[START RECORDED DATA]

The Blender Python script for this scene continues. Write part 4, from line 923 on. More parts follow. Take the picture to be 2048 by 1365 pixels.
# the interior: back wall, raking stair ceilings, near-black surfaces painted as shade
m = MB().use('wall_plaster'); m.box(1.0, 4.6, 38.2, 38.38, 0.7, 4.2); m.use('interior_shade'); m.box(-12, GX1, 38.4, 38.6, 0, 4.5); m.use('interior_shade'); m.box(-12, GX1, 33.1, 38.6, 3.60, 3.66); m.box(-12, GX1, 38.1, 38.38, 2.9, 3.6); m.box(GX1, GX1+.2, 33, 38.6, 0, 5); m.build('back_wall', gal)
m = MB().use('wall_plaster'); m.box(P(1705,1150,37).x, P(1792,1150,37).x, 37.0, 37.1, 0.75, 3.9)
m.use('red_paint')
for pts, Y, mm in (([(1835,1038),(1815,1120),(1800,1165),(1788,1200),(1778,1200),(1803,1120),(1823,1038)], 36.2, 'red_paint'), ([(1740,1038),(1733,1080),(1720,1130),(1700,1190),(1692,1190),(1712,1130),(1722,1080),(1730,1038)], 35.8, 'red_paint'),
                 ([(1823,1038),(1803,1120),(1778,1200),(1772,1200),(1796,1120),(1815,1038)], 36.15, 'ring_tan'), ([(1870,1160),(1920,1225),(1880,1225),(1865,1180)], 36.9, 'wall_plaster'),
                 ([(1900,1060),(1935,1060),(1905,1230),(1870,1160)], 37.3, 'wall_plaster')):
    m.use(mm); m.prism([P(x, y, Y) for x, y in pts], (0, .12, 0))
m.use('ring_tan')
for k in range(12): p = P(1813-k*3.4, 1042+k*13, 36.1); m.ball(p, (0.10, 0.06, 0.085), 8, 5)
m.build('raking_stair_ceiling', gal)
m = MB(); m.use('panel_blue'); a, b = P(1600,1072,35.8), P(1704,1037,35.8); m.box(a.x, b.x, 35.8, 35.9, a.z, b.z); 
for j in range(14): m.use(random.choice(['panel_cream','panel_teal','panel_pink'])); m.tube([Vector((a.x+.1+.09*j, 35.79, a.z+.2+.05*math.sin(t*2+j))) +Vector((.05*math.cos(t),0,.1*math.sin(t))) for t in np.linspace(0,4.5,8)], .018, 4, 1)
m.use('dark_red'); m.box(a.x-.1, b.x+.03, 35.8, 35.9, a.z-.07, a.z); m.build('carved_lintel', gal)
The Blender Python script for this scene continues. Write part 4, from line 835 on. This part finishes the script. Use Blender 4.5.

[END RECORDED DATA]
[START RECORDED DATA]

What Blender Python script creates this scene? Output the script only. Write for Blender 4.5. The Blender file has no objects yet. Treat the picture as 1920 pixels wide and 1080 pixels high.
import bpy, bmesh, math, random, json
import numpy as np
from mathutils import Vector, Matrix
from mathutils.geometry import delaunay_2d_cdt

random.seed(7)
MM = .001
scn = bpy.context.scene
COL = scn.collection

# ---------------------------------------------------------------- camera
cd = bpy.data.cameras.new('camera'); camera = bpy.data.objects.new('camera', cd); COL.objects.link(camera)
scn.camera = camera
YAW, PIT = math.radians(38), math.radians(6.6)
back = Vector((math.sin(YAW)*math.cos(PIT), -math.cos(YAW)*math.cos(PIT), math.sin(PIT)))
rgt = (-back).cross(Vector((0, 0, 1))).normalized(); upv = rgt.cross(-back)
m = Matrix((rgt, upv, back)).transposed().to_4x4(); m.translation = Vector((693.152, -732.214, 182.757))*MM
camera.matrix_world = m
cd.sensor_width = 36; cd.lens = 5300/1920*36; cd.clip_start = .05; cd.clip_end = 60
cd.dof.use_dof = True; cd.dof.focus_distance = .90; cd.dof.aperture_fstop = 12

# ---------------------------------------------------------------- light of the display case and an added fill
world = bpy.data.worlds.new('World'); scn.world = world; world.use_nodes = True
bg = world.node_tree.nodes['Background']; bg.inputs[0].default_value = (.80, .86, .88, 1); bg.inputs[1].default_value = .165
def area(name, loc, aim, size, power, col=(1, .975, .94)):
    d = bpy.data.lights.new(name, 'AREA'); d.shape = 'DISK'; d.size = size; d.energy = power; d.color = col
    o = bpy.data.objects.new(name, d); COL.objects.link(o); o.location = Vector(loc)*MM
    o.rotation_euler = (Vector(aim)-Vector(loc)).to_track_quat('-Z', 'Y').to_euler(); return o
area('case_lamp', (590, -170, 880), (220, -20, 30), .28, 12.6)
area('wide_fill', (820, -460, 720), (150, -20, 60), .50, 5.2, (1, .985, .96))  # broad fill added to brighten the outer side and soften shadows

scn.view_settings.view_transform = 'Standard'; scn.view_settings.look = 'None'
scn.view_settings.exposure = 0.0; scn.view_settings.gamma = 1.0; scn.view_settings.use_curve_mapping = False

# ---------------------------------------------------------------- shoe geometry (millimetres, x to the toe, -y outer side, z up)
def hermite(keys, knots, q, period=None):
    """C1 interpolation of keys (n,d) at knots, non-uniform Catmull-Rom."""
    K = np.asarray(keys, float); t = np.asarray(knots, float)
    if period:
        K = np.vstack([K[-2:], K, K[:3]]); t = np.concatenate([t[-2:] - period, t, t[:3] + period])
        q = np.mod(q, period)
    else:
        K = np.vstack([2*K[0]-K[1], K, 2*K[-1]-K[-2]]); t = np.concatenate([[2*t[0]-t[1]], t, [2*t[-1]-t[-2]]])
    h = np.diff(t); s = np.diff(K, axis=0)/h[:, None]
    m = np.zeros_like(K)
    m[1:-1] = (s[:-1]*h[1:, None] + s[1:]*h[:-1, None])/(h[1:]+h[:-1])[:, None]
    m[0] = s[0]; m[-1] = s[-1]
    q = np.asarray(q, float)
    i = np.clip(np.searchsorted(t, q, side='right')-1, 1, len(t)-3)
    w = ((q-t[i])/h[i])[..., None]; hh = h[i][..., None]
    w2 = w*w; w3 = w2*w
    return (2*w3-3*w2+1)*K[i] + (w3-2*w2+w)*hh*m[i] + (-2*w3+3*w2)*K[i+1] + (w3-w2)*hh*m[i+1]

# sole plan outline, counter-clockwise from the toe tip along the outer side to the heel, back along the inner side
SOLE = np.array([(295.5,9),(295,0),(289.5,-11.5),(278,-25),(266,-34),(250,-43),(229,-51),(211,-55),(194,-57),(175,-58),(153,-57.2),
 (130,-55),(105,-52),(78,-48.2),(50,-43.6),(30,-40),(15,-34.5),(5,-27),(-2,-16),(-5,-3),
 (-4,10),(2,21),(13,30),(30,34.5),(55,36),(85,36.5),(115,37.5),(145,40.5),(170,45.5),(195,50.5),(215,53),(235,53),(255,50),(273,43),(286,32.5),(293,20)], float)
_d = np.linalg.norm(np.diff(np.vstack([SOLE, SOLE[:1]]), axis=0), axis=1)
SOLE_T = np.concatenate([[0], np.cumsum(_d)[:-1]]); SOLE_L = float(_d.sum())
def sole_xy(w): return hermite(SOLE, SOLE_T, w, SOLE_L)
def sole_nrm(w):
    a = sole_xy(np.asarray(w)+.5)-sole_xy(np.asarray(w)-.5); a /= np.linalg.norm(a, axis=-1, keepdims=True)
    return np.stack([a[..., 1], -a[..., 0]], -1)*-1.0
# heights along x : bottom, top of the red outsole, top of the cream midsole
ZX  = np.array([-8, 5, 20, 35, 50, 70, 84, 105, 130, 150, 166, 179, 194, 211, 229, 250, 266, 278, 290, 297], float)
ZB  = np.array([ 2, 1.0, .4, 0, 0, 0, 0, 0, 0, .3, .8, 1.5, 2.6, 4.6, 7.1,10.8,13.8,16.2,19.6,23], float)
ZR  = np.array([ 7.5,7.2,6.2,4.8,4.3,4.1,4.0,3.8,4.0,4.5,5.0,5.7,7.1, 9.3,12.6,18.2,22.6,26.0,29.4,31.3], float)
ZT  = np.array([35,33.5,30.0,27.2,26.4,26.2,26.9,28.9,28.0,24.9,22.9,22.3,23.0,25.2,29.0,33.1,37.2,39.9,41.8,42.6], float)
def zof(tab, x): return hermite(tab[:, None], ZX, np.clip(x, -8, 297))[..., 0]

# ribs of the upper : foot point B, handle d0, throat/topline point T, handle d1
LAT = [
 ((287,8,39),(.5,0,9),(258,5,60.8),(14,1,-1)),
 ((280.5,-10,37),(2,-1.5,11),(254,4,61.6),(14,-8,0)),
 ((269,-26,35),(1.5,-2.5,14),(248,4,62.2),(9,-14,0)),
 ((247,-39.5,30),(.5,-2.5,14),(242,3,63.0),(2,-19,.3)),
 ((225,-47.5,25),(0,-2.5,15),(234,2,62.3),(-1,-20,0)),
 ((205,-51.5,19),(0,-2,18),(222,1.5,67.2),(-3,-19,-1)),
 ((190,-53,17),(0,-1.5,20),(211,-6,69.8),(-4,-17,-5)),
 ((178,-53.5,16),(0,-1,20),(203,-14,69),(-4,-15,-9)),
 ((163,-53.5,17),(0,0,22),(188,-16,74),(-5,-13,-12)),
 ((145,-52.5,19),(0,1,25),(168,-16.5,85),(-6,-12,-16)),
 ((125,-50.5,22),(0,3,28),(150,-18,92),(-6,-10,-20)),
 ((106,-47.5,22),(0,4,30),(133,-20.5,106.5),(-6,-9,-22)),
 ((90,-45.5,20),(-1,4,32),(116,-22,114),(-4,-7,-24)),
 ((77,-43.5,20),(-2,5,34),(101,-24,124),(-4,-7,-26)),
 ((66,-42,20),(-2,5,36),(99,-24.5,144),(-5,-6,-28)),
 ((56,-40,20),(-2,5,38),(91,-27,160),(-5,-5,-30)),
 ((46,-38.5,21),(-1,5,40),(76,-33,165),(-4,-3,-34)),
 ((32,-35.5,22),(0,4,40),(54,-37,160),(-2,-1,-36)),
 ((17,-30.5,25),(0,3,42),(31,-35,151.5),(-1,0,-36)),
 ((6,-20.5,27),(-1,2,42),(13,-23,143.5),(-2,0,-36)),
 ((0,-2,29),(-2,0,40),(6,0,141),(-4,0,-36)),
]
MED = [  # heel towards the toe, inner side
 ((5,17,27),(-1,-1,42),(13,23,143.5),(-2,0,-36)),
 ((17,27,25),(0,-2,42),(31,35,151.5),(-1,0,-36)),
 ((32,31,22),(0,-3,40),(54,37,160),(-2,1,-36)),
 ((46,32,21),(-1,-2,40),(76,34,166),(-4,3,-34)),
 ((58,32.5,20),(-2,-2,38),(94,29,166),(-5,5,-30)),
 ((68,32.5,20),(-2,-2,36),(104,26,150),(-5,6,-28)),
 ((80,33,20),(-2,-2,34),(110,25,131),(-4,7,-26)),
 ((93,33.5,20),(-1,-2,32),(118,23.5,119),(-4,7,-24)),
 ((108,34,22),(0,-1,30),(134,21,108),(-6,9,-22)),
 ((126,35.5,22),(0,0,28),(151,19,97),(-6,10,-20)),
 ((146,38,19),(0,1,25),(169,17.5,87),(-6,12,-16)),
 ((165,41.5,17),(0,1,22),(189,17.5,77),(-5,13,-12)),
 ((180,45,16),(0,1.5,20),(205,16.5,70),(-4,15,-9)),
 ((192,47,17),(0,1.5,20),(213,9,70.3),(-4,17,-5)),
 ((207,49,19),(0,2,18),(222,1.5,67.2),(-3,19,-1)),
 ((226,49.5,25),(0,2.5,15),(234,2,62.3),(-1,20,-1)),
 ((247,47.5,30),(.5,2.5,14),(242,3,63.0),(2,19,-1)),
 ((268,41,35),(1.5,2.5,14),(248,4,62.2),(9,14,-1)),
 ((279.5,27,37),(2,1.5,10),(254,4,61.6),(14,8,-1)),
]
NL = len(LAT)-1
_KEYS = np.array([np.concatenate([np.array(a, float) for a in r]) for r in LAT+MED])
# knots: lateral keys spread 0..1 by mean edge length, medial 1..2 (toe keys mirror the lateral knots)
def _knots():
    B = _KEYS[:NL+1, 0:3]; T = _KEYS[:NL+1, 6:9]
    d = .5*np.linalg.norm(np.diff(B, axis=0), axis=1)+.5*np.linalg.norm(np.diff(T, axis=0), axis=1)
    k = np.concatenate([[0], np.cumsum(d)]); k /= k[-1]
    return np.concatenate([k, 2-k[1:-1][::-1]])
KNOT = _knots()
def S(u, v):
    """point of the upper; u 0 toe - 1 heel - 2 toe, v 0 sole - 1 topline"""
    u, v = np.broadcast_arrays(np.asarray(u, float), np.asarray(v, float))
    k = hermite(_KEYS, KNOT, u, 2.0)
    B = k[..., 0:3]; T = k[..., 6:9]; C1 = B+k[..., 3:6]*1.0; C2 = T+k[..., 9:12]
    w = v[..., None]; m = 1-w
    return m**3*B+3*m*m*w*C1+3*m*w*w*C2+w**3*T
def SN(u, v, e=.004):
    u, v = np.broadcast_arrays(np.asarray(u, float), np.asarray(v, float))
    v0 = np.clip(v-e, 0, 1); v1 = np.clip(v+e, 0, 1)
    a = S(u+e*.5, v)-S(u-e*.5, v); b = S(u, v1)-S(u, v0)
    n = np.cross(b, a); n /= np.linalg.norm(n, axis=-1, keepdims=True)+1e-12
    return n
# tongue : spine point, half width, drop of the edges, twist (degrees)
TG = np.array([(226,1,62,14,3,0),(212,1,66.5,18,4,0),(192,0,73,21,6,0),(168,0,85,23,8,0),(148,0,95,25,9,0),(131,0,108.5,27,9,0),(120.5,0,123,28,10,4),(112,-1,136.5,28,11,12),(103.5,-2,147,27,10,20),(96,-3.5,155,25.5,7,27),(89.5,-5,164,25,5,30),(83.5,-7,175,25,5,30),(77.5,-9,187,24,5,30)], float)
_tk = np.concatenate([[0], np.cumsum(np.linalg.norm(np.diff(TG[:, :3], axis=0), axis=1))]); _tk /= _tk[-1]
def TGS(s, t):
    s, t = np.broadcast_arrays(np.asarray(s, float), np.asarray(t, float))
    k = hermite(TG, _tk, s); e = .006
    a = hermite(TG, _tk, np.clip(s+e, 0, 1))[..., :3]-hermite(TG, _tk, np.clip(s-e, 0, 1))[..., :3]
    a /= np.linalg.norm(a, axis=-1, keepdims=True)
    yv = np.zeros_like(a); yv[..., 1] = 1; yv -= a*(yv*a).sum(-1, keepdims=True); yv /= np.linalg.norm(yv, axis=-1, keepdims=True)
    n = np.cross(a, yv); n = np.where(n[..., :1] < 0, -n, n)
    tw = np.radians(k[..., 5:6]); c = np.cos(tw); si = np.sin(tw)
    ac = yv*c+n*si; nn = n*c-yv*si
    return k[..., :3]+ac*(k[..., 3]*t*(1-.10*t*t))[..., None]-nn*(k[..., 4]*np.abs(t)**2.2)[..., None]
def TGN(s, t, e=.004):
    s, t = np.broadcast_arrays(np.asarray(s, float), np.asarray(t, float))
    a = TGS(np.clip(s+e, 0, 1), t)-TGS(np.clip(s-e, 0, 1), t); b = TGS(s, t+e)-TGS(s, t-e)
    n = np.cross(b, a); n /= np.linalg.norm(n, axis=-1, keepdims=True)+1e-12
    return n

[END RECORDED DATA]

Print exactly the lines above from the one with "What Blender Python" to the one with "COL = scn.collection", including both.

What Blender Python script creates this scene? Output the script only. Write for Blender 4.5. The Blender file has no objects yet. Treat the picture as 1920 pixels wide and 1080 pixels high.
import bpy, bmesh, math, random, json
import numpy as np
from mathutils import Vector, Matrix
from mathutils.geometry import delaunay_2d_cdt

random.seed(7)
MM = .001
scn = bpy.context.scene
COL = scn.collection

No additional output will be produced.